By Anya Tsukanova (AFP)
KIEV — Ukrainian President Viktor Yanukovych on Friday issued a rare rebuke to the Kremlin by describing as unfriendly a Russian plan to build an ambitious new gas pipeline that would bypass Ukraine’s territory.
Yanukovych has worked hard to improve relations between Moscow and Kiev since defeating the leaders of the pro-Western Orange Revolution in presidential elections this year.
But in an interview with Agence France-Presse and two other foreign news agencies in Kiev, he said building the South Stream pipeline would only have made sense when the former anti-Kremlin leadership was in power.
“It’s being shown to us that our partners can get by without Ukraine. This is unpartner-like and I have already expressed this to our partners in Russia and the European Union,” he said.
“Do not exclude Ukraine as a partner,” he added.
“There was reason to behave like that when Ukraine frightened Europe and Russia. But these times have passed.”
Under the former presidency of Viktor Yushchenko, relations between Russia and Ukraine plunged to a post-Soviet low and a row over gas prices led to Europe being cut off from Russian gas for two weeks in winter 2009.
A quarter of the gas consumed in the European Union comes from Russia, 80 percent of which passes through Ukraine.
The South Stream pipeline plans to carry Russian gas under the Black Sea and into the Balkans to create a new energy route to Europe that will by-pass Ukrainian territory.
Yanukovych said that instead of the complex South Stream project, Russia and the European Union would be better off developing Ukraine’s existing pipeline infrastructure.
“We are saying let’s join together and let’s not not re-invent the wheel and go right to the bed of the Black Sea, where there may be many unpredictable aspects. Let’s build across Ukrainian territory.
“It will be many times cheaper and quicker.”
The South Stream pipeline is being backed by Russian giant Gazprom along with Italian energy company ENI and French group EDF. Gazprom has said it expects the first part to come online by December 30, 2015.
The EU executive meanwhile is backing the competing Nabucco pipeline which aims to reduce European dependency on Russian energy by transporting gas from Central Asia and the Caucasus direct to Europe.
Yanukovych’s first weeks in power saw a rapprochement with Russia of breathtaking speed, with a deal agreed to prolong Moscow’s lease on the base for its Black Sea Fleet that outraged Ukrainian nationalists.

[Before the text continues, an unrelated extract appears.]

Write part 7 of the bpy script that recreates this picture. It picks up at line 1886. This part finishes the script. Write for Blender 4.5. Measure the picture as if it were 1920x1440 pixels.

But Ukraine appears to have imposed some limits on the improvement in ties, most notably by showing little enthusiasm for a Russian plan to merge Gazprom and Ukrainian state gas company Naftogaz.
“We cannot go along a path of absorption of the Ukrainian economy,” said Yanukovych.
The president reaffirmed that his administration aimed to take Ukraine towards EU membership and said it would be “realistic” for two sides to sign an agreement on a visa-free regime from 2012. EU citizens can already travel to Ukraine without visas.
But in a sign of some impatience with Brussels, he said the partnership with the European Union must be one of equals.
“We must not be put into a humiliating position, asking for something with an outstretched hand,” he said.
The president has made neutrality a cornerstone of his foreign policy, scrapping the previous administration’s drive for NATO membership and seeking to repeat the canny balancing of East and West of ex-president Leonid Kuchma.
“I think that a balancing of relations between the European Union, Russia and the United States is comfortable for Ukraine,” he said.